In a Libertarian Party candidate recruitment email this week, the LP poses
this opening question:  "Wouldn't you like to see a Libertarian candidate in
every spot on your ballot next election?"  It then advises that "winning
isn't the only reason to run."

Anyone who has watched the LP's ballot box "success" over the last three
decades at the state and national level can certainly attest to that.  All
too often it appears the LP has no intention or hope of winning and actually
taking the responsibility for casting votes, but is in it only as a spoiler.
That's something to aspire to, huh?

I hate to remind my friends in the Libertarian Party of this old saying:
Winning isn't everything, it's the only thing.  Especially in politics.

The LP regularly takes shots at Republicans.  Very often, deserved.  But it'
s easy to sit on the sidelines and heckle with no responsibility to "put up
the shot" yourself.  Look, I'm a small "l" libertarian and proud of it.  But
as a political party, the LP makes a good sewing club.

If you want to change public policy, you have to change public officials.
The LP, as a political party, has been as successful at getting its
candidates elected as "She Who Shall Not Be Named" was at keeping her
husband's interns from under the Oval Office desk.

Until the LP demonstrates some REAL electoral success - getting elected to
the water improvement district in a town of 463 people doesn't count -
kindred spirits such as myself will continue not wasting our time, our money
or our votes on your "party."  Sorry, Charlie.
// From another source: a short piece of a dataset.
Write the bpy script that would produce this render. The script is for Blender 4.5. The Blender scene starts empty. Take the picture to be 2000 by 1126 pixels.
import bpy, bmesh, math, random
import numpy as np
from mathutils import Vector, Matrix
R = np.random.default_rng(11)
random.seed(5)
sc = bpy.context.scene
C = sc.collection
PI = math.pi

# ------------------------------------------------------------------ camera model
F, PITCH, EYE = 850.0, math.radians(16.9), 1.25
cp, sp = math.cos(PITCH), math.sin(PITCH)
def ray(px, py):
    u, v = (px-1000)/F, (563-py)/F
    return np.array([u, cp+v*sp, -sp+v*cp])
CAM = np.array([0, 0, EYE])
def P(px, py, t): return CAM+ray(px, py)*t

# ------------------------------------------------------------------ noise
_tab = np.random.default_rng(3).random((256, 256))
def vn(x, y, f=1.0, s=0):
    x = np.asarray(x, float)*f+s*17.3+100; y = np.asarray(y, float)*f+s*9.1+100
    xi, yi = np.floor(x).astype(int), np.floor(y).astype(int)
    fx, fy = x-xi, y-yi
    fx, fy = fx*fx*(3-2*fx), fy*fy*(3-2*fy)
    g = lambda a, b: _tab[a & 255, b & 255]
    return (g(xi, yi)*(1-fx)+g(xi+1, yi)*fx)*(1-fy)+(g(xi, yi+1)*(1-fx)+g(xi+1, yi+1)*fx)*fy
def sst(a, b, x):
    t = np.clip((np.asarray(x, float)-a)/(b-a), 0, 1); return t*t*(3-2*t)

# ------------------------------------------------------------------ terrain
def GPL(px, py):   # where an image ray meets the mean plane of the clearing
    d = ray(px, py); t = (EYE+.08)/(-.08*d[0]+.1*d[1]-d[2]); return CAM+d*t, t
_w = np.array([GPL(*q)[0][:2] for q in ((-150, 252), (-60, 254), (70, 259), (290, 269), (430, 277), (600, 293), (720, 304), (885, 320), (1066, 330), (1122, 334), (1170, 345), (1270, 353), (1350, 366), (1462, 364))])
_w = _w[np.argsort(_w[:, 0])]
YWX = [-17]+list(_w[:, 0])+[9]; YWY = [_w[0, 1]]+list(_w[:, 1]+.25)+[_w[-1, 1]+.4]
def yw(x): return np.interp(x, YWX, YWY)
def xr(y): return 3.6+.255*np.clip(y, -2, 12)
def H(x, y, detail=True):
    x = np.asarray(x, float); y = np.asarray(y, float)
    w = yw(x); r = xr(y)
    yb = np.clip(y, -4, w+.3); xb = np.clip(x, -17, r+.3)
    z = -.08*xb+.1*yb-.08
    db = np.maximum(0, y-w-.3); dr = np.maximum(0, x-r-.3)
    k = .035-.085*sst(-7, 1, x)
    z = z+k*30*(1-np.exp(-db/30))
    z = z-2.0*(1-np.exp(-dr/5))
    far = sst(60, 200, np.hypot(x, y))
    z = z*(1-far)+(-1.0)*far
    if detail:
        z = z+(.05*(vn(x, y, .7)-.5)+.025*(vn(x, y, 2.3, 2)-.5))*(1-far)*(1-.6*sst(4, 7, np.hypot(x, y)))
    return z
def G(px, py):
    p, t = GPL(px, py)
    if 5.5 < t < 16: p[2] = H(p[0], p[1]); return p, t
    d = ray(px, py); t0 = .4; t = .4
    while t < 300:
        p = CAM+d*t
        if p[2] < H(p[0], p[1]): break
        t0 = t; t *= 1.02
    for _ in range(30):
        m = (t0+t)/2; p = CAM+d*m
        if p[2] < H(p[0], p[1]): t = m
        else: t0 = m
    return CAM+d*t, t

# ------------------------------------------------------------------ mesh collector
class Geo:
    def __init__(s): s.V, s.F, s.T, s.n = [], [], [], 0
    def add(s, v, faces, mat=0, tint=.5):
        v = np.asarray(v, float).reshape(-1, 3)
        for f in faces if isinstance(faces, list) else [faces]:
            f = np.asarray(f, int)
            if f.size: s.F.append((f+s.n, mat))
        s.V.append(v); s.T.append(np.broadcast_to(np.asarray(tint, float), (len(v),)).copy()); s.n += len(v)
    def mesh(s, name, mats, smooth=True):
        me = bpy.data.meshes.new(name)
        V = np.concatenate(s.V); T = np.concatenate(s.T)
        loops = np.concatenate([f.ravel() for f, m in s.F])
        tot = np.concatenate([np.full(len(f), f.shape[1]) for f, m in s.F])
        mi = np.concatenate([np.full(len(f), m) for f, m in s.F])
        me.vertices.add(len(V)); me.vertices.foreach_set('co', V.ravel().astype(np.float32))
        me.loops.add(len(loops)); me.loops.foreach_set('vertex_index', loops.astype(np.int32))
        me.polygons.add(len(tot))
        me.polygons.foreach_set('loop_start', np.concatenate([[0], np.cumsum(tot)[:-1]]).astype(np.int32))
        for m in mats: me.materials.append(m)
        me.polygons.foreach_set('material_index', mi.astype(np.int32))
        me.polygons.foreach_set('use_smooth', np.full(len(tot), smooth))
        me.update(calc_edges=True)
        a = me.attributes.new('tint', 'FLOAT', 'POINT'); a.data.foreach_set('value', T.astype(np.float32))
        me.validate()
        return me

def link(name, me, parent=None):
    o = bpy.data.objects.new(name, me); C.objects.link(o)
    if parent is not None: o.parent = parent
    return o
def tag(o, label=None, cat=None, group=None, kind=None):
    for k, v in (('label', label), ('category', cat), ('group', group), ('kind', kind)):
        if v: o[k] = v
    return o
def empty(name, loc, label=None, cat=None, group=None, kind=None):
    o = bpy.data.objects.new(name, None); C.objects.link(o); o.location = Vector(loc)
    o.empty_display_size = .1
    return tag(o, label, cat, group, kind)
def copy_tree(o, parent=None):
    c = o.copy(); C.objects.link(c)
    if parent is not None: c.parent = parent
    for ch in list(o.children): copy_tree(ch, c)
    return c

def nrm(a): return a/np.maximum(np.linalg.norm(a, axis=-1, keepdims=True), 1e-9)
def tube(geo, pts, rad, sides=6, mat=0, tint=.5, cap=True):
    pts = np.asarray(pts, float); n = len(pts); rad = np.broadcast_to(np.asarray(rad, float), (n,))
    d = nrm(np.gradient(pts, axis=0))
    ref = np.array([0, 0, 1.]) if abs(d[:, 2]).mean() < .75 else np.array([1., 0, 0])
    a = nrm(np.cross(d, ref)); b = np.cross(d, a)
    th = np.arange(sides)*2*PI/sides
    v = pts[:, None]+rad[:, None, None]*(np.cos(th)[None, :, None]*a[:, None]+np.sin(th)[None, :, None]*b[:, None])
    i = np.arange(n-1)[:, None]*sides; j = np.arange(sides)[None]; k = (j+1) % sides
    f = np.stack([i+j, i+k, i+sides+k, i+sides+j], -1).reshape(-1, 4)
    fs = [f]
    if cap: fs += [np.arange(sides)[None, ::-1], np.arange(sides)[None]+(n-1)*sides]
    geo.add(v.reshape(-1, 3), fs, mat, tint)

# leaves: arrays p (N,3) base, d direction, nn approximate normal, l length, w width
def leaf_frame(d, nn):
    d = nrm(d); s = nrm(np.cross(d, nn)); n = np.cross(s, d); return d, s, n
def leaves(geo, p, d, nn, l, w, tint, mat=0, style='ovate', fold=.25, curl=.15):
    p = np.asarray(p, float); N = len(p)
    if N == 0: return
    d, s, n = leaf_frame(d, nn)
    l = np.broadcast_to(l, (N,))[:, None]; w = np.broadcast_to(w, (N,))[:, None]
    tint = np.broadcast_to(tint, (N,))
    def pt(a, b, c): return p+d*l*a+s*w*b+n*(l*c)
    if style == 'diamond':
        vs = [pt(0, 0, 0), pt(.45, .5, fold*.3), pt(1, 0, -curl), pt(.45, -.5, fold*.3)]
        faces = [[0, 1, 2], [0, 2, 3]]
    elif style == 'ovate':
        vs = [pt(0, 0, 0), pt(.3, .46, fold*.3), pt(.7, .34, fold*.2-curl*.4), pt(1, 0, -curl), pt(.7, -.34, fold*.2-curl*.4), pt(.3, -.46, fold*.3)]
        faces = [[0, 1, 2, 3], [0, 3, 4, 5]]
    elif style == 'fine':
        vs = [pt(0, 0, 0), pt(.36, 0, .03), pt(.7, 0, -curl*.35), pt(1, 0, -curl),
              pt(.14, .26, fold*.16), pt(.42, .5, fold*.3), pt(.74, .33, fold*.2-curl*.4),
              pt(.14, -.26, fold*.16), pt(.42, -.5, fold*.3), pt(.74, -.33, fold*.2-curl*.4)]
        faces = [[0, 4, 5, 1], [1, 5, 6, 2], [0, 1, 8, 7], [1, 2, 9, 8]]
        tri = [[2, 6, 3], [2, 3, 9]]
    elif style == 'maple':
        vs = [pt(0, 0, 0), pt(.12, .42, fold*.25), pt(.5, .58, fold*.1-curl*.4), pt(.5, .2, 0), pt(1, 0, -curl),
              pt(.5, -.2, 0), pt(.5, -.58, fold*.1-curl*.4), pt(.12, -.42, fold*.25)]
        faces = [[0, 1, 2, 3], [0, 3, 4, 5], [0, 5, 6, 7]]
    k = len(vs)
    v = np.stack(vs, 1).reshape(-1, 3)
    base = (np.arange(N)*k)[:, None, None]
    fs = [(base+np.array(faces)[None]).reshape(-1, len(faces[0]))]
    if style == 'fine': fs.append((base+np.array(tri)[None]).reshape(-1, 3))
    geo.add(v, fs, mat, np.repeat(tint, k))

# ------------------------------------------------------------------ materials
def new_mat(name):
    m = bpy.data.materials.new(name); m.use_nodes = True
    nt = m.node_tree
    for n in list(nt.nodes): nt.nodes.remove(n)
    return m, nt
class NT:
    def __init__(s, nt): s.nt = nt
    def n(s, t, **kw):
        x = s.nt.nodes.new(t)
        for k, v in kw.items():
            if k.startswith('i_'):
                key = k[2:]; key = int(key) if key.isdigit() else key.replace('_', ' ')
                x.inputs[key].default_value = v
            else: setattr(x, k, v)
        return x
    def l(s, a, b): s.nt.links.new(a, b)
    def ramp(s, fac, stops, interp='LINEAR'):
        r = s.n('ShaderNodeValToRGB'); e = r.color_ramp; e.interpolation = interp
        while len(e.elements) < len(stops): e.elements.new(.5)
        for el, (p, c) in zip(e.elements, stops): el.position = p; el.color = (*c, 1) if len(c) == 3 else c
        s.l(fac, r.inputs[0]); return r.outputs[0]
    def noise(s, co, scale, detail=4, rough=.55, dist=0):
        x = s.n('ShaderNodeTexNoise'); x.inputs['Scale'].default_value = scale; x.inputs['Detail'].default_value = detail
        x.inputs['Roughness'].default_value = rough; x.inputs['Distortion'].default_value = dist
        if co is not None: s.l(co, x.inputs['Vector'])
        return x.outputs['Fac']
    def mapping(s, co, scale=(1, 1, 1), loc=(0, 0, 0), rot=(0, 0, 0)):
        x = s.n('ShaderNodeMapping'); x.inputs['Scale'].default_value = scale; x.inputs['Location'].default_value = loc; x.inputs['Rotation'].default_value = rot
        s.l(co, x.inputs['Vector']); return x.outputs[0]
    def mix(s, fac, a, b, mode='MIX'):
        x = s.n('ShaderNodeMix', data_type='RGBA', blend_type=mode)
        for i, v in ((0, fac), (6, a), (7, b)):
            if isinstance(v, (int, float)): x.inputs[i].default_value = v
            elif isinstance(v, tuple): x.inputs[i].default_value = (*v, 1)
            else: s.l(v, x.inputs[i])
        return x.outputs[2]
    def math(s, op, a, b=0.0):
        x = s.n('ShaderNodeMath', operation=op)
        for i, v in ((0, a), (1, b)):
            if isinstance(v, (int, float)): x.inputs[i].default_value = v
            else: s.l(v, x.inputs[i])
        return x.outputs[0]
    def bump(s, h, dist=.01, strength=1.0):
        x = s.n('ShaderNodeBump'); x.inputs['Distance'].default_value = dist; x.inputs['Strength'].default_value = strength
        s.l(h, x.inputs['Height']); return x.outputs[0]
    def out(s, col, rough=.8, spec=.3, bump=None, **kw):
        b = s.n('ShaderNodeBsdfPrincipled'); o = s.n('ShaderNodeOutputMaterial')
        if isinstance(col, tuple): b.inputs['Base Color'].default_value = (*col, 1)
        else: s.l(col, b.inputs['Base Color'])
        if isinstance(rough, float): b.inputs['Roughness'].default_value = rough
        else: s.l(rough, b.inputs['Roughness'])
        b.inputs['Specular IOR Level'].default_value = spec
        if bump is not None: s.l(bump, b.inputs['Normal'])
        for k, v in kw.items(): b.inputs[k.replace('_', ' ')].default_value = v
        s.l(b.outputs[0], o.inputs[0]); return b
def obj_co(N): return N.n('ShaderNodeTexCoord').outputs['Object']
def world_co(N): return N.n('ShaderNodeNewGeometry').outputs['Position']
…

For all its virtues as a governing philosophy, the LP continues to be an
Edsel of a political party.  They need a new model.  One that works.  One
that sells.  One that does more than blow smoke and backfire. Something that
actually PERFORMS.  If you ever come up with such a model, give me a call.
In the meantime, you ought to seriously consider shutting down the assembly
line for this current clunker.  No one's buying.